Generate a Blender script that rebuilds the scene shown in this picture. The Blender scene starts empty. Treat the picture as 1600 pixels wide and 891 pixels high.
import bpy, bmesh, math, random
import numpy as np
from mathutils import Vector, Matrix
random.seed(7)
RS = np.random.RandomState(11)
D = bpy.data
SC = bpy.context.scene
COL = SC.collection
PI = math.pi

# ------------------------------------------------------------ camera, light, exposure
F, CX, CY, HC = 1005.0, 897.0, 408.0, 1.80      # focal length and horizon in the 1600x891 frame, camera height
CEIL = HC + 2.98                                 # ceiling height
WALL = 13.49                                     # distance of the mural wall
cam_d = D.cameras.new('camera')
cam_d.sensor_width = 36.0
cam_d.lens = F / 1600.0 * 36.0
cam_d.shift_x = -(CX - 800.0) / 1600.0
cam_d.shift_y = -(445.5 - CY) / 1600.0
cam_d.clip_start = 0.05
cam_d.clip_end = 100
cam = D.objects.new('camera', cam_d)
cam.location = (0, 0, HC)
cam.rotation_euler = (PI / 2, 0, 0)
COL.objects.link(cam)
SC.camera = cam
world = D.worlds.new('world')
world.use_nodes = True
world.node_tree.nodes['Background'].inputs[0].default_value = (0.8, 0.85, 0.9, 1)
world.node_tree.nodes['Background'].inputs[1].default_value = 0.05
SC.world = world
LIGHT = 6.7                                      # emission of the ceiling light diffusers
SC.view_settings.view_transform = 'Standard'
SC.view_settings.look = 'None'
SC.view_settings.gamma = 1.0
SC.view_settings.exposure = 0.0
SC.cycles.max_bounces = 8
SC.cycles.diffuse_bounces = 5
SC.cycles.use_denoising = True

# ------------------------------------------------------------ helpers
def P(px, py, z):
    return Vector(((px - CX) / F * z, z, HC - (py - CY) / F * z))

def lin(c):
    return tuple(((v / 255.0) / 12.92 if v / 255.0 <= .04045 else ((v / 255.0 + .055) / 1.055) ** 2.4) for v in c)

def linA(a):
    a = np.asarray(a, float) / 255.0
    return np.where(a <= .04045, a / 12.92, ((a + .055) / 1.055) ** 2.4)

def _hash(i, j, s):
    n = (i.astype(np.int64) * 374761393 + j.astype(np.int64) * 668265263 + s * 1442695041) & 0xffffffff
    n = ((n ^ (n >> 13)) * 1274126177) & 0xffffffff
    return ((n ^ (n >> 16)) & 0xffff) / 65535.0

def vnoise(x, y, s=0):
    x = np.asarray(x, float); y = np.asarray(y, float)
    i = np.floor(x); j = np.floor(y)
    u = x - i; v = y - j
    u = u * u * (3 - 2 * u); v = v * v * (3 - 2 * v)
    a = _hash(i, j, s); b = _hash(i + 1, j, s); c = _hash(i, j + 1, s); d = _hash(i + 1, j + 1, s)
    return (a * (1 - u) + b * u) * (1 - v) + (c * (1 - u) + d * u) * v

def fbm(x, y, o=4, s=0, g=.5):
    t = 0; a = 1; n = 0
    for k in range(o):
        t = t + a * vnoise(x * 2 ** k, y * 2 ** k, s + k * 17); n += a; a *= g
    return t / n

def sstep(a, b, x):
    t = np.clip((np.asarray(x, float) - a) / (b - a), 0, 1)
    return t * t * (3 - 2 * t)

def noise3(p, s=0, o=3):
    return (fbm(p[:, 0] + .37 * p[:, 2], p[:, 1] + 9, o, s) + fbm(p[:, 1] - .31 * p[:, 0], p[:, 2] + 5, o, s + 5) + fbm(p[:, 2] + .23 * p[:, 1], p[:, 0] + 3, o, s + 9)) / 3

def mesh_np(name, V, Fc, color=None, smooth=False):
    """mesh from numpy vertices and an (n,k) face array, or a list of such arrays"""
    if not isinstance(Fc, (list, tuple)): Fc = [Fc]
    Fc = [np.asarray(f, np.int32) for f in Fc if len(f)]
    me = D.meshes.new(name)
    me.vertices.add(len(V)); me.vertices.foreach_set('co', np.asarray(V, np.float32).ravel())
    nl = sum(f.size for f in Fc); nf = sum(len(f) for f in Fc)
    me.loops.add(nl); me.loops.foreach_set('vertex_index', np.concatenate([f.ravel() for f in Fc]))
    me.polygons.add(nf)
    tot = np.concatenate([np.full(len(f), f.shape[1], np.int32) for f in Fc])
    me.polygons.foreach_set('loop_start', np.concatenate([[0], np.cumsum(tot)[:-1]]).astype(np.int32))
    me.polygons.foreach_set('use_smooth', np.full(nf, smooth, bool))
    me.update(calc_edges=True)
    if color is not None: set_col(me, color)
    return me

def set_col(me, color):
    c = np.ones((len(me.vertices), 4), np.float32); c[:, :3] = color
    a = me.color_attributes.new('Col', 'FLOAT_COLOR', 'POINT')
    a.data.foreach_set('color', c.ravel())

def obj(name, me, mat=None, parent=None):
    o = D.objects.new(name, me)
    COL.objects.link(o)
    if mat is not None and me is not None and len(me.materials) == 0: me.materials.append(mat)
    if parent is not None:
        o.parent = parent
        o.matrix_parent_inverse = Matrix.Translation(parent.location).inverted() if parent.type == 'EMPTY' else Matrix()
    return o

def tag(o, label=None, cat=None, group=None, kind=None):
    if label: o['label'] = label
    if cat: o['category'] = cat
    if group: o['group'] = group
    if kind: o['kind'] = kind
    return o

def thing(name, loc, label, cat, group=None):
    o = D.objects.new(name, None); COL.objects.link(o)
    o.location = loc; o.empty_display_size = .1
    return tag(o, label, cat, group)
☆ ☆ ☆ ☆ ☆
▸ **Problem to work on**: Exactly as they stand, set down the lines from the top of the data through the line with "SC.cycles.use_denoising = True".

▸ **Task output**:
Generate a Blender script that rebuilds the scene shown in this picture. The Blender scene starts empty. Treat the picture as 1600 pixels wide and 891 pixels high.
import bpy, bmesh, math, random
import numpy as np
from mathutils import Vector, Matrix
random.seed(7)
RS = np.random.RandomState(11)
D = bpy.data
SC = bpy.context.scene
COL = SC.collection
PI = math.pi

# ------------------------------------------------------------ camera, light, exposure
F, CX, CY, HC = 1005.0, 897.0, 408.0, 1.80      # focal length and horizon in the 1600x891 frame, camera height
CEIL = HC + 2.98                                 # ceiling height
WALL = 13.49                                     # distance of the mural wall
cam_d = D.cameras.new('camera')
cam_d.sensor_width = 36.0
cam_d.lens = F / 1600.0 * 36.0
cam_d.shift_x = -(CX - 800.0) / 1600.0
cam_d.shift_y = -(445.5 - CY) / 1600.0
cam_d.clip_start = 0.05
cam_d.clip_end = 100
cam = D.objects.new('camera', cam_d)
cam.location = (0, 0, HC)
cam.rotation_euler = (PI / 2, 0, 0)
COL.objects.link(cam)
SC.camera = cam
world = D.worlds.new('world')
world.use_nodes = True
world.node_tree.nodes['Background'].inputs[0].default_value = (0.8, 0.85, 0.9, 1)
world.node_tree.nodes['Background'].inputs[1].default_value = 0.05
SC.world = world
LIGHT = 6.7                                      # emission of the ceiling light diffusers
SC.view_settings.view_transform = 'Standard'
SC.view_settings.look = 'None'
SC.view_settings.gamma = 1.0
SC.view_settings.exposure = 0.0
SC.cycles.max_bounces = 8
SC.cycles.diffuse_bounces = 5
SC.cycles.use_denoising = True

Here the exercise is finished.